Neil Harris neil at tonal.clara.co.uk
Wed Apr 15 11:44:02 UTC 2009


Ong Beng Hui wrote:
> The problem of been LoS is a big problem in metro as far as I know.
> You can't just put a pair of FSO gear without going to the building 
> owner to talk about rights and cost. Not forgetting lighting 
> protection and other stuff.
>
> Murphy, Brian S CTR USAF ACC 83 NOS/Det 4 wrote:
>> I haven't seen any mention of the possible use of FSO (Free Space 
>> Optics) by the provider to restore some reasonable amount of 
>> connectivity during an outage due to a fiber cut.  I would expect 
>> that having 2 or 3 pairs of FSO boxes to provide a "reduced failover 
>> capacity" in metro areas would be a reasonable measure to ensure 
>> service for extended physical (fiber break, cut, backhoe) outages - 
>> although not necessarily for power.  Yes, it would take some time to 
>> roll them out and set them up, but less time than the crew working 
>> the splices, and the folks handling the FSO boxes should be different 
>> from the fiber splice truck roll crew.
>>
>> Note that a power outage would not allow microwave to be an effective 
>> remediation method either.
>>
>> Plus, FSO's use of lasers (vice microwaves) means no issues with 
>> spectrum (AFAIK).  Granted, they have limited distance and require 
>> LoS, but using two or more pairs can probably handle the 80% 
>> situation in the metro (unless there is data to indicate otherwise).
>>
>> murph
>>   
>
>
>
>
Based on my experience with operating FSOs as infrastructure some years
ago, the major limiting factor for FSOs is weather.
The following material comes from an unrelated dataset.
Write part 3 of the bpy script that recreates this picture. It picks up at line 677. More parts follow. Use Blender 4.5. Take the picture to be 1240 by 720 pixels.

In good weather,
they should work just fine even at quite long ranges, providing that
there is no obstruction or source of heat shimmer in the path, and you
have carefully aimed your link to avoid sun outages.

Bad weather (rain, snow, sandstorms, fog) causes very high levels of
attenuation, with particularly bad weather reducing effective range to a
few hundred meters at most. When this happens, the effect is area-wide,
with a typical rain cell being a few km in size, so adding extra FSO
links for redundancy is useless. If you've got a local airport nearby,
you should be able to get good historical data for the frequency and
duration of such weather conditions from METAR visibility data. For
long-term standby installations, you've got to watch out for building
work and cranes, which can pop up unexpectedly.

However, if the link is being used solely as a protection path for rare
failures in otherwise reliable fiber, and the alternative is either no
protection path or a prohibitively expensive protection path, this may
be perfectly acceptable: quite long ranges can be achieved with around
95-99% availability in typical European climates.

You should expect installing and aiming a couple of FSO links at one
another to take about a day in practice, unless you have a crack team of
mobile laser ninjas trained and in readiness at all times (although the
USAF may have greater access to ninjas, compared to to the rest of us).
There is still the matter of getting permission for physical access,
safety approval, access to power and network connectivity to the vantage
points you will need to install the FSOs on, which can take much longer
unless you already have it pre-planned.

For truly rapid temporary links, I've seen one major UK operator
actually just manually grout fiber in place along a kerbside to cover a
few hundred meters of (presumably) temporary fiber run. This is probably
faster to install than FSOs, even if the lifespan of such a link might
be measured in days before someone crunches the fiber.